Bu Ali Kemal Pekkendir, saldırılarında hep İttihad Yayınlarını ve kıp kızıl Fetö muhabbeti kaynayan İfhamname’yi kullanıyor. Zeybek ölünce sanırım Yayınevi bu bayın uhdesinde kalmış. Ankara’da bir ara Kurdoğlu grubunda kalan, ama oradan refüze edilen bu kişi, İstanbul’da Rüştü Tafral grubuna sızıyor. Karanlık bir mazisi olan Pekkendir, Fetönün kara para aklayan bir şirketinde çalışan, Fetönün medya merkezi Zaman gazetesinde aile boyu röportajı çıkabilecek kadar o grupça i’tibarlı bir elemandır. Şimdi ise PNY’nin içindeki değişik grupların kripto provakatörleriyle Tahşiye’nin üzerine hücum etmekte ve yine 12 sene önceki meşhur İfhamname’yi tekrar kullanmaktadır. Tek farkla, Badıllı’nın Fetö elebaşını yere göğe sığdıramayan paragraflarını çıkararak sahtekârlık yapmış; aklısıra delilleri karartmış!
Bütün bu bilgileri niçin yazdım? Bu kişi ve şu an işbirliği yaptığı tescilli kripto Fetöcüler yeni bir 15 Temmuz’un parkelerini döşüyorlar. Bunların zevzek imamları “18 Ağustos” diyerek hareket gününü bile deklare ediyor. PDY’nin yedek takımı olan PNY’ye bir operasyon yapılmasını önlemek için de hedef şaşırtıyorlar. Yeni çatışmaların ocağına benzin taşıyorlar.

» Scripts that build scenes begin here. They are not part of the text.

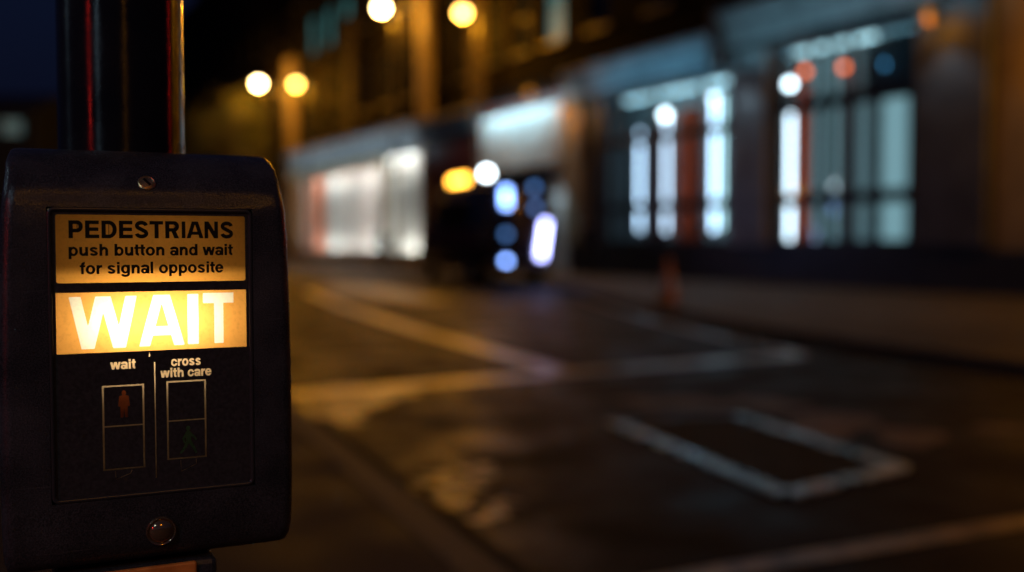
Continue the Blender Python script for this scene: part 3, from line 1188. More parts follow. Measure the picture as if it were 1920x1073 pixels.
def cornice(parent, x0, x1, z0, z1, material, out=0.45, name='cornice'):
    h = z1 - z0
    prof = [(-.004, z0), (-out * .35, z0), (-out * .35, z0 + h * .55), (-out * .55, z0 + h * .62), (-out * .8, z0 + h * .78), (-out, z0 + h * .84), (-out, z1), (-.004, z1)]
    return MB().extrude_x(prof, x0, x1).build(name, material, parent)


def trough_light(s0, s1, z, d, energy, color, label, aim=0.0):
    """made-up gooseneck trough lamp, added to wash a fascia with light"""
    t = thing('trough_light', label, 'facade light', fw((s0 + s1) / 2, 0, z), FA, 'added trough lights washing the shop fascias')
    L = s1 - s0
    MB().extrude_x([(-d - .06, -.05), (-d + .04, -.05), (-d + .04, .0), (-d - .06, .05)], -L / 2, L / 2).build('hood', M['dark_metal'], t)
    for k in (-.4, 0, .4):
        MB().tube([(k * L, -.01, -.25), (k * L, -d * .5, -.22), (k * L, -d + .01, -.05)], .015, 8).build('arm', M['dark_metal'], t)
    lamp('trough_fill', 'AREA', (0, -d + .045, .03), energy, color, t, size=(L, .06), rot=(R(90 + aim), 0, 0))  # made-up source casting cold light on cornices and fascias
    return t


# --- stone shop with the tall bright windows
SB0, SB1 = -13.0, 1.95
b2 = building('stone_shop', 'grey stone shop with tall cold lit display windows on the right', SB0, SB1, 14)
X = lambda s: s - SB0
W1 = (X(-11.2), X(-5.55), 1.06, 5.45)
W2 = (X(-3.95), X(0.12), 1.06, 5.75)
mb = MB()
wall_cells(mb, 0, X(SB1), 0, 6.1, 0.0, 0.22, [W1, W2])
mb.build('wall', M['grey_paint'], b2)
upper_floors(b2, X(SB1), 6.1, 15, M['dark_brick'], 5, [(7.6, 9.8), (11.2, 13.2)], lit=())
MB().box(-.06, X(-11.35), -.10, -.004, 0, 1.05).box(X(-5.5), X(-4.0), -.10, -.004, 0, 1.05).box(X(.2), X(SB1) + .02, -.10, -.004, 0, 1.05).box(X(-11.35), X(-5.5), -.08, -.004, 0, 1.04).box(X(-4.0), X(.2), -.08, -.004, 0, 1.04).build('plinth', M['dark_paint'], b2)
MB().box(-.05, .85, -.28, -.004, 1.051, 5.6).build('pilaster', M['buff_stone'], b2, bevel=.02)
MB().box(X(-5.40), X(-4.08), -.16, -.004, 1.051, 5.75).build('pilaster', M['stone'], b2, bevel=.02)
MB().box(X(.25), X(1.9), -.16, -.004, 1.051, 5.85).build('pilaster', M['grey_paint'], b2, bevel=.02)
cornice(b2, -.1, X(-5.75), 5.62, 6.42, M['stone'])
cornice(b2, X(-5.60), X(SB1), 5.98, 6.85, M['stone'])
MB().box(X(-5.75), X(-5.60), -.5, -.004, 5.5, 7.0).build('downpipe', M['dark_metal'], b2)
frame_window(b2, *W1, [X(-10.6), X(-8.78), X(-6.75)], [2.10, 4.05], M['dark_paint'])
frame_window(b2, *W2, [X(-2.86), X(-2.32), X(-1.70), X(-.92)], [2.10, 4.28], M['dark_paint'], t=.10)
# darker blind box behind the upper right pane
room(b2, .05, W1[1] + .1, 0.5, 5.55, 0.222, 1.55, M['white_room'])
room(b2, W2[0] - 1.35, W2[1] + .3, 0.5, 5.85, 0.222, 1.35, M['white_room'])


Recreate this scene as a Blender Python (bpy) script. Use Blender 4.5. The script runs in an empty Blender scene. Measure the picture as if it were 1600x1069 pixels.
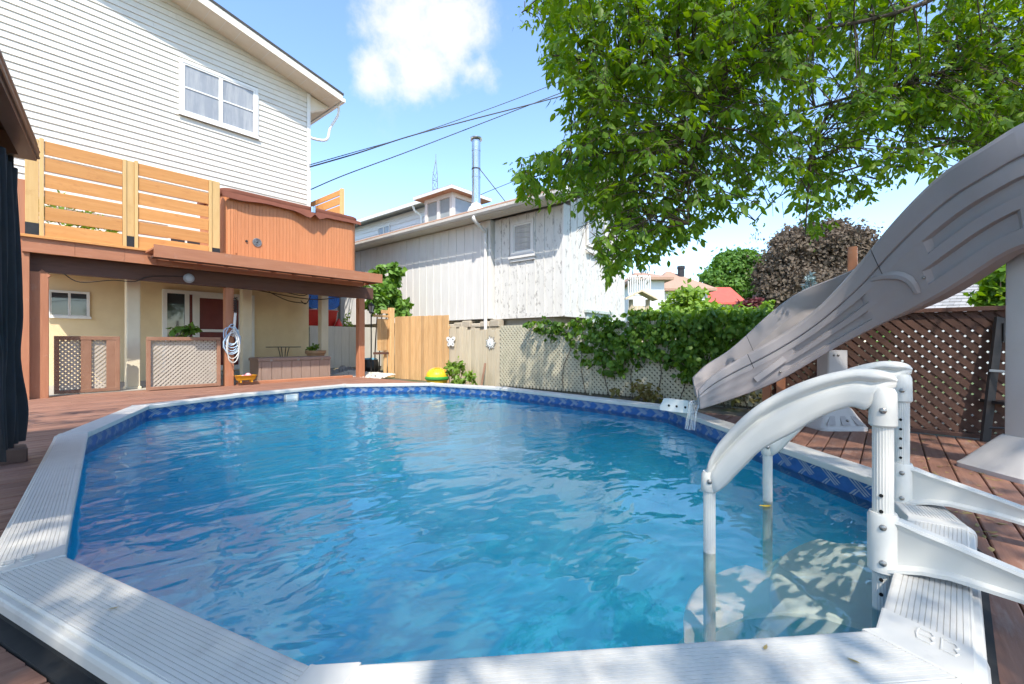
import bpy, math, random
import numpy as np
from mathutils import Vector, Matrix
rnd = random.Random(7)
nrs = np.random.RandomState(11)
sc = bpy.context.scene
COL = sc.collection

# ---------------------------------------------------------------- camera
CZ = 1.05
FW = (0.7645, 0.6446); RT = (0.6446, -0.7645); FPX = 700.0
cd = bpy.data.cameras.new('camera'); cam = bpy.data.objects.new('camera', cd); COL.objects.link(cam)
cam.location = (0, 0, CZ); cam.rotation_euler = (math.radians(90), 0, -math.atan2(FW[0], FW[1]))
cd.sensor_width = 36; cd.lens = FPX*36/1600; cd.clip_start = .05; cd.clip_end = 3000
sc.camera = cam

# ---------------------------------------------------------------- sky, sun, exposure
SUN = Vector((-.53, -.55, 1.0)).normalized()
el = math.asin(SUN.z); az = math.atan2(SUN.x, SUN.y)
w = bpy.data.worlds.new('World'); sc.world = w; w.use_nodes = True
nt = w.node_tree; nt.nodes.clear()
def N(tree, t, **k):
    n = tree.nodes.new(t)
    for a, b in k.items():
        if a == 'inp':
            for i, v in b.items(): n.inputs[i].default_value = v
        else: setattr(n, a, b)
    return n
def L(tree, a, b): tree.links.new(a, b)
sky = N(nt, 'ShaderNodeTexSky', sky_type='NISHITA', sun_disc=False, sun_elevation=el, sun_rotation=az % (2*math.pi),
        air_density=1.0, dust_density=0.5, ozone_density=2.5, altitude=100)
bg = N(nt, 'ShaderNodeBackground', inp={'Strength': 0.15})
out = N(nt, 'ShaderNodeOutputWorld')
# one soft summer cloud: a noisy puff around one direction of the sky
tc = N(nt, 'ShaderNodeTexCoord')
def skydir(px, py):
    r = (px-800)/FPX
    return Vector((FW[0]+RT[0]*r, FW[1]+RT[1]*r, -(py-534.5)/FPX)).normalized()
nz = N(nt, 'ShaderNodeTexNoise', inp={'Scale': 7.0, 'Detail': 10.0, 'Roughness': .62})
L(nt, tc.outputs['Generated'], nz.inputs['Vector'])
def puff(px, py, rad):
    d = N(nt, 'ShaderNodeVectorMath', operation='DISTANCE'); L(nt, tc.outputs['Generated'], d.inputs[0]); d.inputs[1].default_value = skydir(px, py)
    m = N(nt, 'ShaderNodeMapRange', inp={'From Min': 0, 'From Max': rad, 'To Min': 1, 'To Max': 0}); L(nt, d.outputs['Value'], m.inputs['Value'])
    return m.outputs[0]
ps = [puff(625, 40, .145), puff(715, 50, .15), puff(665, 105, .11), puff(580, 105, .075), puff(752, 108, .07)]
cur = ps[0]
for p in ps[1:]:
    mx = N(nt, 'ShaderNodeMath', operation='SMOOTH_MAX', inp={2: .12}); L(nt, cur, mx.inputs[0]); L(nt, p, mx.inputs[1]); cur = mx.outputs[0]
ad = N(nt, 'ShaderNodeMath', operation='MULTIPLY_ADD', inp={1: 2.2}); L(nt, nz.outputs['Fac'], ad.inputs[0]); L(nt, cur, ad.inputs[2])
cl = N(nt, 'ShaderNodeMapRange', interpolation_type='SMOOTHSTEP', inp={'From Min': 1.34, 'From Max': 2.1, 'To Min': 0, 'To Max': .95}); L(nt, ad.outputs[0], cl.inputs['Value'])
# nothing where the puff itself is zero
gate = N(nt, 'ShaderNodeMapRange', inp={'From Min': .0, 'From Max': .22}); L(nt, cur, gate.inputs['Value'])
cf = N(nt, 'ShaderNodeMath', operation='MULTIPLY'); L(nt, cl.outputs[0], cf.inputs[0]); L(nt, gate.outputs[0], cf.inputs[1])
hsv = N(nt, 'ShaderNodeHueSaturation', inp={'Saturation': 1.04, 'Value': 1.0}); L(nt, sky.outputs[0], hsv.inputs['Color'])
cm = N(nt, 'ShaderNodeMixRGB'); L(nt, cf.outputs[0], cm.inputs['Fac']); L(nt, hsv.outputs[0], cm.inputs['Color1']); cm.inputs['Color2'].default_value = (2.7, 2.7, 2.8, 1)
L(nt, cm.outputs[0], bg.inputs['Color']); L(nt, bg.outputs[0], out.inputs['Surface'])
sd = bpy.data.lights.new('sun', 'SUN'); sd.energy = 2.6; sd.angle = math.radians(.55); sd.color = (1, .94, .84)
so = bpy.data.objects.new('sun', sd); COL.objects.link(so); so.rotation_euler = SUN.to_track_quat('Z', 'Y').to_euler(); so.location = (-20, -12, 40)
vs = sc.view_settings; sc.display_settings.display_device = 'sRGB'
vs.view_transform = 'Standard'; vs.look = 'None'; vs.gamma = 1; vs.use_curve_mapping = False
vs.exposure = 1.5
sc.render.engine = 'CYCLES'
cy = sc.cycles; cy.use_denoising = True; cy.max_bounces = 12; cy.transparent_max_bounces = 16; cy.diffuse_bounces = 4; cy.glossy_bounces = 5; cy.volume_bounces = 10
cy.use_adaptive_sampling = True; cy.adaptive_threshold = .02; cy.sample_clamp_indirect = 6; cy.caustics_reflective = False

# ---------------------------------------------------------------- projection helpers (the photograph's pixels -> points of the place)
def ray(px, py):
    r = (px-800)/FPX
    return Vector((FW[0]+RT[0]*r, FW[1]+RT[1]*r, -(py-534.5)/FPX))
O = Vector((0, 0, CZ))
def D(px, py, d): return O + ray(px, py)*d
def GZ(px, py, z):
    v = ray(px, py); return O + v*((z-CZ)/v.z)
def PX(px, py, x):
    v = ray(px, py); return O + v*(x/v.x)
def PY(px, py, y):
    v = ray(px, py); return O + v*(y/v.y)
def C(R, F, z): return Vector((FW[0]*F+RT[0]*R, FW[1]*F+RT[1]*R, z))
def RF(R, F): return Vector((FW[0]*F+RT[0]*R, FW[1]*F+RT[1]*R, 0))

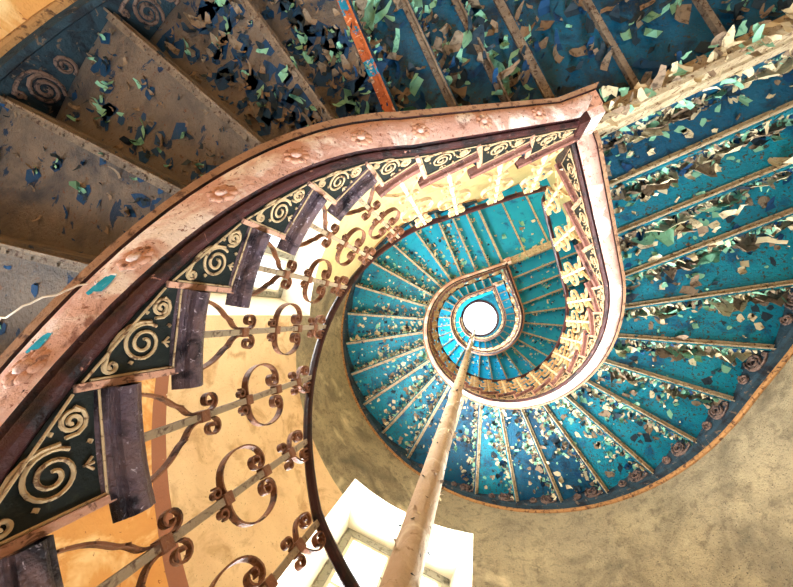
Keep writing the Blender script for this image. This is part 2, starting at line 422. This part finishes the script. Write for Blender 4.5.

Adalet Bakan Yardımcısı sayın Hasan Yılmaz, Tahşiye Kumpası da’vâsının iddianamesini hazırlayan isim olarak benim yazdıklarımı en iyi anlayan kişidir. Yalan, iftira ve provakasyonlarla sosyal medyada fitne çıkaran bu kripto Fetöcülere uzun zamandır dikkat çektiğimi elbette ilgili birimler izliyorlar. Şimdi sayın Yılmaz’a alenen suç duyurusunda bulunuyorum. Tahşiye Kumpası da’vâsında yarım kalan bir safha tamamlanmalı; suça iştirâki tesbit edilmiş ve hâlen Fetöcülerle birlikte Tahşiye’ye, Molla Muhammed’e ve Mustafa Kaplan’a tahrikkâr ifadelerle saldıran bu kripto Fetöcüler hukuk önünde hesâb vermelidirler, ilgili birimler artık duruma el koymalıdır. Mustafa Kaplan ve arkadaşlarının eli buraya kadar uzanıyor; gerisi devletimize kalmıştır; arz ederim efendim.